His curriculum is open-ended. His pedagogy is to ask questions and let others answer from their experience while maintaining a relaxed and conversational style. This approach is not in any teaching manual I’ve read. And whether or not his prayers and preparation change the classroom or the audience, it is entirely true that they make him ready for that point when teacher and student engage. His preparation brings him to a place of readiness. Readiness applies whether we’re prepping for a duel or a classroom, “The readiness is all.” ~ Hamlet
He respects his audience and their knowledge and wants them to contribute. They will if they are comfortable.
After his sessions end, people line up to ask questions and meet him. And so if teaching is not about the teacher but the learner what does this mean?
10 principles for your teaching
⦁ Place your focus where it belongs — on what your students want and helping them to get it.
⦁ Prepare the space and visualize the best for them (readiness).
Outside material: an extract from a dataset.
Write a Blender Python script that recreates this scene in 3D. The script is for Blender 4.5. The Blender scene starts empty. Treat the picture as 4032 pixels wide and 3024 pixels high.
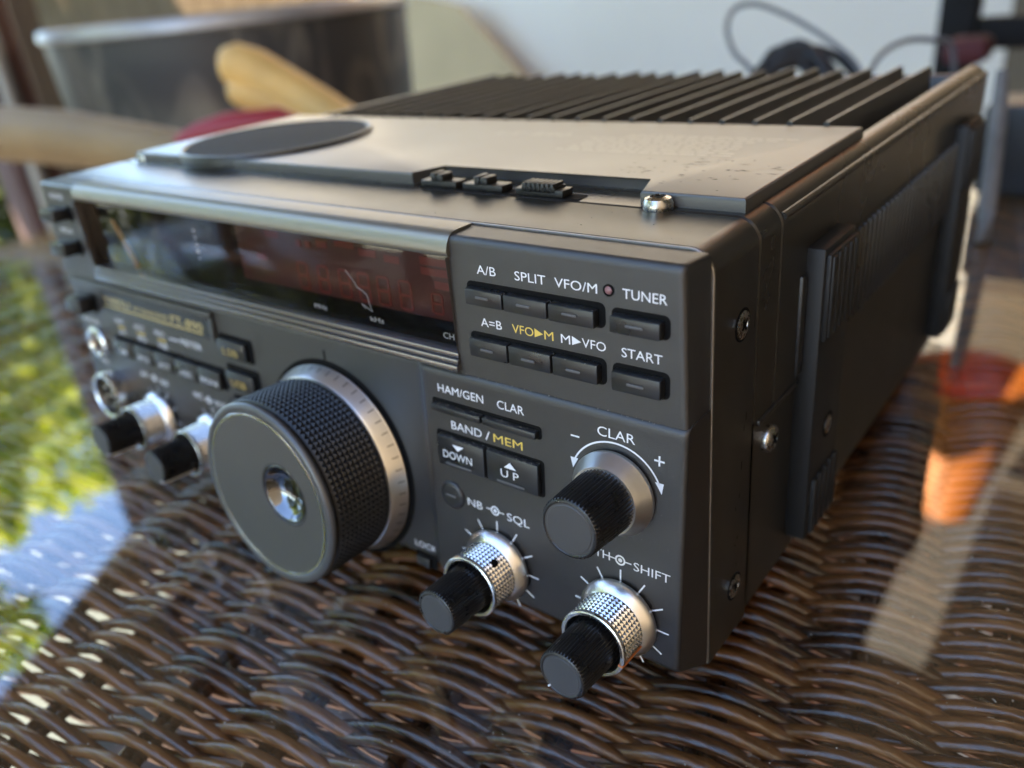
import bpy, bmesh, math, random
import numpy as np
from mathutils import Vector, Matrix

random.seed(7); rng = np.random.default_rng(11)
S = bpy.context.scene
COL = S.collection
MM = 0.001
rad = math.radians

# ------------------------------------------------------------------ camera, sky, sun, exposure
cd = bpy.data.cameras.new('camera'); cam = bpy.data.objects.new('camera', cd); COL.objects.link(cam)
_r = Vector((0.79114, 0.60431, -0.09442)); _d = Vector((0.20327, -0.40538, -0.89126)); _f = Vector((-0.57687, 0.68592, -0.44355))
M = Matrix((( _r.x, -_d.x, -_f.x, 297.35*MM), (_r.y, -_d.y, -_f.y, -118.57*MM), (_r.z, -_d.z, -_f.z, 138.92*MM), (0, 0, 0, 1)))
cam.matrix_world = M
cd.sensor_width = 36.0; cd.lens = 28.738; cd.clip_start = 0.01; cd.clip_end = 400
cd.dof.use_dof = True; cd.dof.focus_distance = 0.162; cd.dof.aperture_fstop = 9.8
S.camera = cam

SUN_AZ, SUN_EL = 215.0, 66.0         # direction towards the sun, counter-clockwise from +X
w = bpy.data.worlds.new('World'); S.world = w; w.use_nodes = True
nt = w.node_tree; bg = nt.nodes['Background']
sky = nt.nodes.new('ShaderNodeTexSky'); sky.sky_type = 'NISHITA'; sky.sun_disc = False
sky.sun_elevation = rad(SUN_EL); sky.sun_rotation = rad(90 - SUN_AZ + 360); sky.air_density = 1.0; sky.dust_density = 0.1; sky.ozone_density = 6.0; sky.altitude = 2500
nt.links.new(sky.outputs[0], bg.inputs[0]); bg.inputs[1].default_value = 0.15
sl = bpy.data.lights.new('sun', 'SUN'); sl.energy = 5.0; sl.angle = rad(0.53); sl.color = (1.0, 0.93, 0.82)
so = bpy.data.objects.new('sun', sl); COL.objects.link(so)
sd = Vector((math.cos(rad(SUN_EL))*math.cos(rad(SUN_AZ)), math.cos(rad(SUN_EL))*math.sin(rad(SUN_AZ)), math.sin(rad(SUN_EL))))
so.rotation_euler = sd.to_track_quat('Z', 'Y').to_euler()
so.location = (-2, -2, 4)
vs = S.view_settings; S.display_settings.display_device = 'sRGB'
vs.view_transform = 'Standard'; vs.look = 'None'; vs.gamma = 1.0; vs.use_curve_mapping = False
vs.exposure = 3.45
vs.use_white_balance = True; vs.white_balance_temperature = 8000; vs.white_balance_tint = 10
cy = S.cycles
cy.max_bounces = 12; cy.transparent_max_bounces = 16; cy.glossy_bounces = 6; cy.diffuse_bounces = 5
cy.caustics_reflective = False; cy.caustics_refractive = False
cy.sample_clamp_indirect = 6.0
cy.use_denoising = True
try: cy.denoiser = 'OPENIMAGEDENOISE'
except Exception: pass

# ------------------------------------------------------------------ materials
def mat(name, col, rough=0.5, metal=0.0, spec=0.5, coat=0.0, coat_rough=0.1, var=0.0, var_scale=40.0, bump=0.0, bump_scale=900.0,
        rough_var=0.0, trans=0.0, aniso=None):
    m = bpy.data.materials.new(name); m.use_nodes = True
    n = m.node_tree; b = n.nodes['Principled BSDF']; L = n.links
    b.inputs['Base Color'].default_value = (*col, 1); b.inputs['Roughness'].default_value = rough
    b.inputs['Metallic'].default_value = metal; b.inputs['Specular IOR Level'].default_value = spec
    b.inputs['Coat Weight'].default_value = coat; b.inputs['Coat Roughness'].default_value = coat_rough
    tc = n.nodes.new('ShaderNodeTexCoord')
    if var > 0:
        nz = n.nodes.new('ShaderNodeTexNoise'); nz.inputs['Scale'].default_value = var_scale; nz.inputs['Detail'].default_value = 6
        L.new(tc.outputs['Object'], nz.inputs['Vector'])
        mx = n.nodes.new('ShaderNodeMix'); mx.data_type = 'RGBA'
        mx.inputs[6].default_value = (*[c*(1-var) for c in col], 1); mx.inputs[7].default_value = (*[min(1, c*(1+var)) for c in col], 1)
        L.new(nz.outputs['Fac'], mx.inputs[0]); L.new(mx.outputs[2], b.inputs['Base Color'])
        if rough_var > 0:
            mr = n.nodes.new('ShaderNodeMapRange'); mr.inputs['From Min'].default_value = .3; mr.inputs['From Max'].default_value = .7
            mr.inputs['To Min'].default_value = max(.02, rough-rough_var); mr.inputs['To Max'].default_value = min(1, rough+rough_var)
            L.new(nz.outputs['Fac'], mr.inputs['Value']); L.new(mr.outputs[0], b.inputs['Roughness'])
    if bump > 0:
        n2 = n.nodes.new('ShaderNodeTexNoise'); n2.inputs['Scale'].default_value = bump_scale; n2.inputs['Detail'].default_value = 3
        L.new(tc.outputs['Object'], n2.inputs['Vector'])
        bp = n.nodes.new('ShaderNodeBump'); bp.inputs['Strength'].default_value = bump; bp.inputs['Distance'].default_value = 0.0002
        L.new(n2.outputs['Fac'], bp.inputs['Height']); L.new(bp.outputs[0], b.inputs['Normal'])
    return m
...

⦁ Check your ego so you can encounter others where they are with respect and positive projection.
⦁ Concern yourself with attitude rather than strategy or performance.
⦁ Make the students your allies by aligning your interests.
⦁ View your teaching as a laboratory, where trial and error are expected, not punished.
⦁ Teach less and give your students space to do more.
⦁ Put yourself in your students’ shoes and realize the commonalities.
⦁ Remember, it’s not about you.
⦁ Do the best you can then let it go. If a student will not commit to their work, it’s on them.
By following these principles as you teach, you can be flexible, conversational, relaxed and connected.
Teaching in this way empowers you to bring absolute sincerity, absolute honesty, and absolute integrity into your classes. It opens a variety of delivery options for you because you will do whatever works best for your listeners. And why would you do that? Because you know that it’s not about you.